• _EXERCISE REQUIREMENTS_
Every line below must be reproduced exactly. Copy them all.

--- BEGIN SOURCE MATERIAL ---

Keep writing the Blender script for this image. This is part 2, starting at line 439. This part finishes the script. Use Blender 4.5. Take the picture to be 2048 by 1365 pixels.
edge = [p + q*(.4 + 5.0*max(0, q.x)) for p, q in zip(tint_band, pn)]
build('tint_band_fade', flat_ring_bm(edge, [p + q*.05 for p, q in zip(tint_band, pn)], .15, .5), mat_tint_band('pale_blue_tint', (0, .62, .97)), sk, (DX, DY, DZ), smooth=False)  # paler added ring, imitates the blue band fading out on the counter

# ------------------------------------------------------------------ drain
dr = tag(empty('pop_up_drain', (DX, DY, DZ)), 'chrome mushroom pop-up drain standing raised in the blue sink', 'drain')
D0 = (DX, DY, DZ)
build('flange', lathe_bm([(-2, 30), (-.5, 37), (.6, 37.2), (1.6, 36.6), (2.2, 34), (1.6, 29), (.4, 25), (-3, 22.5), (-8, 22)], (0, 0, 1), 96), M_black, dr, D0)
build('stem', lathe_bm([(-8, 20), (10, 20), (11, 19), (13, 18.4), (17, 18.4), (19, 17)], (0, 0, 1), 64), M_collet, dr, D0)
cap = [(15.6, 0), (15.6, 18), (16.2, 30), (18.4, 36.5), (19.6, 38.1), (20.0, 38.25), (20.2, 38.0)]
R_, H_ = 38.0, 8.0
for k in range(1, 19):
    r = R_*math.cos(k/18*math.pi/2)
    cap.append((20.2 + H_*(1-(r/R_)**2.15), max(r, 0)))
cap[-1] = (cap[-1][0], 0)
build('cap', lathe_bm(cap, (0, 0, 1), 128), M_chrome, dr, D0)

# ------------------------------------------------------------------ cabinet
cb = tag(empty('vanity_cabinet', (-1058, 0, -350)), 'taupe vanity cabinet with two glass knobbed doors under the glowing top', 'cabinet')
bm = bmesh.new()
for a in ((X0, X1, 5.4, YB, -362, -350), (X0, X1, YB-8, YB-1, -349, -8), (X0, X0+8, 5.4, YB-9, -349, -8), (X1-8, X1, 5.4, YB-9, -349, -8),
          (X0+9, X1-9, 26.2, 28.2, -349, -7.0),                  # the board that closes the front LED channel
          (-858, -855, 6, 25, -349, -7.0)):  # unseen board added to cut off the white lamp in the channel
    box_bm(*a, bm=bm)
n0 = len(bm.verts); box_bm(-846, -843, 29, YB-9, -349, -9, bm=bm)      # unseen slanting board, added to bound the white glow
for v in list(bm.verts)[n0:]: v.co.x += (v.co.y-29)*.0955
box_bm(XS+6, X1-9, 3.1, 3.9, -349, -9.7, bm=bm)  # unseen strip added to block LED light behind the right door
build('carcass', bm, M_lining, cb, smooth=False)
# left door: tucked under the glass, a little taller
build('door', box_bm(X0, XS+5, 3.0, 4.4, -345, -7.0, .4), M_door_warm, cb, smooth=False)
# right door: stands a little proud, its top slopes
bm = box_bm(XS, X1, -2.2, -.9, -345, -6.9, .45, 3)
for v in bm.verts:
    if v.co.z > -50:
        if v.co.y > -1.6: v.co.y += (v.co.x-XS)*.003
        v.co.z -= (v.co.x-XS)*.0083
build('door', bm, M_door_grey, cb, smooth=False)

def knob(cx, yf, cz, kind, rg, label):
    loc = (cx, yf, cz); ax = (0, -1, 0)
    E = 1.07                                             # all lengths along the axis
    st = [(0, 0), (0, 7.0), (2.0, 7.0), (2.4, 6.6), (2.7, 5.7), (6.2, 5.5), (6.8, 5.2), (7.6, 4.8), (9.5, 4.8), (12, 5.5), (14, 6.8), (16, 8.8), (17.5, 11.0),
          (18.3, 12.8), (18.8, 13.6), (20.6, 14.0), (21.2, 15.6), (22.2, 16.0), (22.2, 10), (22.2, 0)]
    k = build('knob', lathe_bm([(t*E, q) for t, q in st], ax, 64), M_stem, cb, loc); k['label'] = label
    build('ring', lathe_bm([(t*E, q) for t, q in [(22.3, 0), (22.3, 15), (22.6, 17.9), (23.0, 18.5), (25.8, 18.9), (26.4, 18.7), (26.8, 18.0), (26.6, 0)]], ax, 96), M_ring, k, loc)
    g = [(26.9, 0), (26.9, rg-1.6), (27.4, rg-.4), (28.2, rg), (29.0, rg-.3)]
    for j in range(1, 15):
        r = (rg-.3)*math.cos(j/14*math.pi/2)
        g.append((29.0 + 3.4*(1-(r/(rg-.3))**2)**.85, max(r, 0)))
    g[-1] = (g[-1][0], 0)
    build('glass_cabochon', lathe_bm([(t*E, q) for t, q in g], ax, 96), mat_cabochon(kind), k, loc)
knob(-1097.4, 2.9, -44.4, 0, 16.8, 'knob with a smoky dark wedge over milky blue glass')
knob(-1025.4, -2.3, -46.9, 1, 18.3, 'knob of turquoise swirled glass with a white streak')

--- END SOURCE MATERIAL ---

• _EXERCISE SOLUTION_
Keep writing the Blender script for this image. This is part 2, starting at line 439. This part finishes the script. Use Blender 4.5. Take the picture to be 2048 by 1365 pixels.
edge = [p + q*(.4 + 5.0*max(0, q.x)) for p, q in zip(tint_band, pn)]
build('tint_band_fade', flat_ring_bm(edge, [p + q*.05 for p, q in zip(tint_band, pn)], .15, .5), mat_tint_band('pale_blue_tint', (0, .62, .97)), sk, (DX, DY, DZ), smooth=False)  # paler added ring, imitates the blue band fading out on the counter

# ------------------------------------------------------------------ drain
dr = tag(empty('pop_up_drain', (DX, DY, DZ)), 'chrome mushroom pop-up drain standing raised in the blue sink', 'drain')
D0 = (DX, DY, DZ)
build('flange', lathe_bm([(-2, 30), (-.5, 37), (.6, 37.2), (1.6, 36.6), (2.2, 34), (1.6, 29), (.4, 25), (-3, 22.5), (-8, 22)], (0, 0, 1), 96), M_black, dr, D0)
build('stem', lathe_bm([(-8, 20), (10, 20), (11, 19), (13, 18.4), (17, 18.4), (19, 17)], (0, 0, 1), 64), M_collet, dr, D0)
cap = [(15.6, 0), (15.6, 18), (16.2, 30), (18.4, 36.5), (19.6, 38.1), (20.0, 38.25), (20.2, 38.0)]
R_, H_ = 38.0, 8.0
for k in range(1, 19):
    r = R_*math.cos(k/18*math.pi/2)
    cap.append((20.2 + H_*(1-(r/R_)**2.15), max(r, 0)))
cap[-1] = (cap[-1][0], 0)
build('cap', lathe_bm(cap, (0, 0, 1), 128), M_chrome, dr, D0)

# ------------------------------------------------------------------ cabinet
cb = tag(empty('vanity_cabinet', (-1058, 0, -350)), 'taupe vanity cabinet with two glass knobbed doors under the glowing top', 'cabinet')
bm = bmesh.new()
for a in ((X0, X1, 5.4, YB, -362, -350), (X0, X1, YB-8, YB-1, -349, -8), (X0, X0+8, 5.4, YB-9, -349, -8), (X1-8, X1, 5.4, YB-9, -349, -8),
          (X0+9, X1-9, 26.2, 28.2, -349, -7.0),                  # the board that closes the front LED channel
          (-858, -855, 6, 25, -349, -7.0)):  # unseen board added to cut off the white lamp in the channel
    box_bm(*a, bm=bm)
n0 = len(bm.verts); box_bm(-846, -843, 29, YB-9, -349, -9, bm=bm)      # unseen slanting board, added to bound the white glow
for v in list(bm.verts)[n0:]: v.co.x += (v.co.y-29)*.0955
box_bm(XS+6, X1-9, 3.1, 3.9, -349, -9.7, bm=bm)  # unseen strip added to block LED light behind the right door
build('carcass', bm, M_lining, cb, smooth=False)
# left door: tucked under the glass, a little taller
build('door', box_bm(X0, XS+5, 3.0, 4.4, -345, -7.0, .4), M_door_warm, cb, smooth=False)
# right door: stands a little proud, its top slopes
bm = box_bm(XS, X1, -2.2, -.9, -345, -6.9, .45, 3)
for v in bm.verts:
    if v.co.z > -50:
        if v.co.y > -1.6: v.co.y += (v.co.x-XS)*.003
        v.co.z -= (v.co.x-XS)*.0083
build('door', bm, M_door_grey, cb, smooth=False)

def knob(cx, yf, cz, kind, rg, label):
    loc = (cx, yf, cz); ax = (0, -1, 0)
    E = 1.07                                             # all lengths along the axis
    st = [(0, 0), (0, 7.0), (2.0, 7.0), (2.4, 6.6), (2.7, 5.7), (6.2, 5.5), (6.8, 5.2), (7.6, 4.8), (9.5, 4.8), (12, 5.5), (14, 6.8), (16, 8.8), (17.5, 11.0),
          (18.3, 12.8), (18.8, 13.6), (20.6, 14.0), (21.2, 15.6), (22.2, 16.0), (22.2, 10), (22.2, 0)]
    k = build('knob', lathe_bm([(t*E, q) for t, q in st], ax, 64), M_stem, cb, loc); k['label'] = label
    build('ring', lathe_bm([(t*E, q) for t, q in [(22.3, 0), (22.3, 15), (22.6, 17.9), (23.0, 18.5), (25.8, 18.9), (26.4, 18.7), (26.8, 18.0), (26.6, 0)]], ax, 96), M_ring, k, loc)
    g = [(26.9, 0), (26.9, rg-1.6), (27.4, rg-.4), (28.2, rg), (29.0, rg-.3)]
    for j in range(1, 15):
        r = (rg-.3)*math.cos(j/14*math.pi/2)
        g.append((29.0 + 3.4*(1-(r/(rg-.3))**2)**.85, max(r, 0)))
    g[-1] = (g[-1][0], 0)
    build('glass_cabochon', lathe_bm([(t*E, q) for t, q in g], ax, 96), mat_cabochon(kind), k, loc)
knob(-1097.4, 2.9, -44.4, 0, 16.8, 'knob with a smoky dark wedge over milky blue glass')
knob(-1025.4, -2.3, -46.9, 1, 18.3, 'knob of turquoise swirled glass with a white streak')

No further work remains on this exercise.